Idealna frużelina, poszukiwania. W „internetach” jest mnóstwo przepisów na różnego rodzaju frużeliny. Jedne z żelatyną inne z mąką ziemniaczaną, najczęściej zaś dwa w jednym. Co wybrać, aby rozkoszować się smakami lata w środku zimy. Co sprawdzi się zarówno z goframi jak i z chałką…

Postanowiłam skomponować własny przepis na wegańską frużelinę borówkową… Bez mąki, żelatyny i kwasku cytrynowego.

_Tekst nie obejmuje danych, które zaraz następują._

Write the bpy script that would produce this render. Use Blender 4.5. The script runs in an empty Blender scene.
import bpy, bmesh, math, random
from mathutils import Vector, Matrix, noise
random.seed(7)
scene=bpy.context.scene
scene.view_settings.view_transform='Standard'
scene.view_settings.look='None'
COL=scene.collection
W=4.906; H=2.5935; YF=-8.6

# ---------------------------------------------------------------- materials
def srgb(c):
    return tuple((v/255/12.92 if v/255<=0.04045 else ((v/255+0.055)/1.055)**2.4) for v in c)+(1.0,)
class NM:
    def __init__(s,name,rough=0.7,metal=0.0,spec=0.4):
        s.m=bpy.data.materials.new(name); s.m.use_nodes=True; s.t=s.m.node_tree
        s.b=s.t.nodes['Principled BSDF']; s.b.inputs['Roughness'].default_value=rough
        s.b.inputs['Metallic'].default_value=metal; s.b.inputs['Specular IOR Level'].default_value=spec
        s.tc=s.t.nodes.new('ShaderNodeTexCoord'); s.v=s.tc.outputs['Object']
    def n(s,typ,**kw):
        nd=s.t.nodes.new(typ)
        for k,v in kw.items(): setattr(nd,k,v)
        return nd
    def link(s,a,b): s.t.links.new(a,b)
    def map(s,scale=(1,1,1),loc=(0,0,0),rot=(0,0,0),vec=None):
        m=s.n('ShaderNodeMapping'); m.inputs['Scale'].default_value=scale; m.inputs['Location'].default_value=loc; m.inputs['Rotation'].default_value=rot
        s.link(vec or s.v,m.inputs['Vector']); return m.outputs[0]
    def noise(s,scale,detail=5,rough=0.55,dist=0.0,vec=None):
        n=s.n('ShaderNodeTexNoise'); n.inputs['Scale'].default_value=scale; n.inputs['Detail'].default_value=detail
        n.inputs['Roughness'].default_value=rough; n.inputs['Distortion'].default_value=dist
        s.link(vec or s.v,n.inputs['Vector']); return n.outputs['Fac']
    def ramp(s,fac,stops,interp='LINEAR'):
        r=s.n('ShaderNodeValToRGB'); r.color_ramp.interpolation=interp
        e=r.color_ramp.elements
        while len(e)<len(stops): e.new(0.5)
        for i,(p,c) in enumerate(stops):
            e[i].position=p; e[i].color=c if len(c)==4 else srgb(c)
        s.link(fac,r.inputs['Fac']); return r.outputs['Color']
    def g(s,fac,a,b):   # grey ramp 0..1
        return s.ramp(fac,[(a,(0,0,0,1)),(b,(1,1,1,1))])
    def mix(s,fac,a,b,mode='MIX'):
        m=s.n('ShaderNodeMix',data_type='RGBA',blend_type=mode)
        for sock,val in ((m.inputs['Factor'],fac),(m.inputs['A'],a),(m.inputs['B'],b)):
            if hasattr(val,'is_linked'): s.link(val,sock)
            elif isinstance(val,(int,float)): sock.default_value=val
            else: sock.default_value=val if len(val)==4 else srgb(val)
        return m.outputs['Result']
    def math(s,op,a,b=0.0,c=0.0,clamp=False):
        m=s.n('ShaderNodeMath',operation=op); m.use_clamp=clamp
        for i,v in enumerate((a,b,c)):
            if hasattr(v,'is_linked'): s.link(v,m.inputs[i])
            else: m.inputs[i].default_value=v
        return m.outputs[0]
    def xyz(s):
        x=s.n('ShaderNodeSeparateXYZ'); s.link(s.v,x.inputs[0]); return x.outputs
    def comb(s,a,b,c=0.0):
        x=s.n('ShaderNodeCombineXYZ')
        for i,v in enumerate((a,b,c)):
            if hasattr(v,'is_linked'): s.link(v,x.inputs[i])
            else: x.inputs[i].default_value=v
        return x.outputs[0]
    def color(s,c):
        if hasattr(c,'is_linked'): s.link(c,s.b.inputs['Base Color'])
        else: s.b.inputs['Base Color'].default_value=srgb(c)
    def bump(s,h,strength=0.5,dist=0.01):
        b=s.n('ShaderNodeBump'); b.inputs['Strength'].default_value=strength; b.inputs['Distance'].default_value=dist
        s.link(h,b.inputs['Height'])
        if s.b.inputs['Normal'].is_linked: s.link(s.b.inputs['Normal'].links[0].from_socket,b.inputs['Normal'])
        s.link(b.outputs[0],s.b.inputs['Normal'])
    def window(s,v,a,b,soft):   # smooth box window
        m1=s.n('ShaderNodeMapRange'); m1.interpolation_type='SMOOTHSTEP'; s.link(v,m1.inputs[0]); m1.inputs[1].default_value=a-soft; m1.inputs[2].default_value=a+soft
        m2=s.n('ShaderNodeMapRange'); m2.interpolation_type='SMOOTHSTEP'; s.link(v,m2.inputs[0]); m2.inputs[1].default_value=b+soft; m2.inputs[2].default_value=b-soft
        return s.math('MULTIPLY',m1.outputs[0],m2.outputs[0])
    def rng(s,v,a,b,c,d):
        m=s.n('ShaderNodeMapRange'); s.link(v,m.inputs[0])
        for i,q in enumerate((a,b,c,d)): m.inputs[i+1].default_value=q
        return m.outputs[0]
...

I mam ją bajecznie prostą w wykonaniu i nieziemsko pyszną.

Siostrzenice opróżniły garnek niezwykle szybko i już wszyscy oczekują kolejnej dostawy i rozpoczęcia produkcji zimowych zapasów. Tylko czy zapasy dotrwają do zimy…

frużelina idealna - dwie kromki chałki na drewnianej desce. Jedna posmarowana samym masłem, na drugiej rozłożona frużelina borówkowa. Towarzyszą im filiżanka z kawą, otwarty weck z frużeliną i kilka borówek. Widok z góry.
© foto Anna Cerzniewska
idealna frużelina - łyżeczka z frużeliną borówkową, w tle weck wypełniony frużeliną; widok z góry.
© foto Anna Cerzniewska

Ingrediencje:

  • 2 kg borówki wysokiej zwanej również amerykańską
  • 400 g cukru trzcinowego Bioveri
  • 25 g pektyny jabłkowo-cytrusowej Batom
  • 60 ml soku z cytryny

Wykonanie:

Borówki płuczemy i przebieramy, usuwając ewentualne gałązki, listki i ogonki. Wsypujemy do garnka. Dodajemy cukier wymieszany z pektyną oraz sok z cytryny. Powoli podgrzewamy do osiągnięcia temperatury 90°C. Przez kolejne 10 min. utrzymujemy temperaturę nie przekraczającą 90°C aby borówki nie straciły swych cennych właściwości. W czasie podgrzewania mieszamy od czasu do czasu.

Przekładamy do wyparzonych lub wypieczonych słoików. Pasteryzujemy 20 min. w piekarniku.

Jeśli ktoś woli konsystencję zbliżoną do kisielu, można zmniejszyć ilość pektyny.

idealna frużelina - dwie kromki chałki na drewnianej desce. Jedna posmarowana samym masłem, na drugiej rozłożona frużelina borówkowa. W tle otwarty weck z frużeliną i kilka borówek. Widok z boku.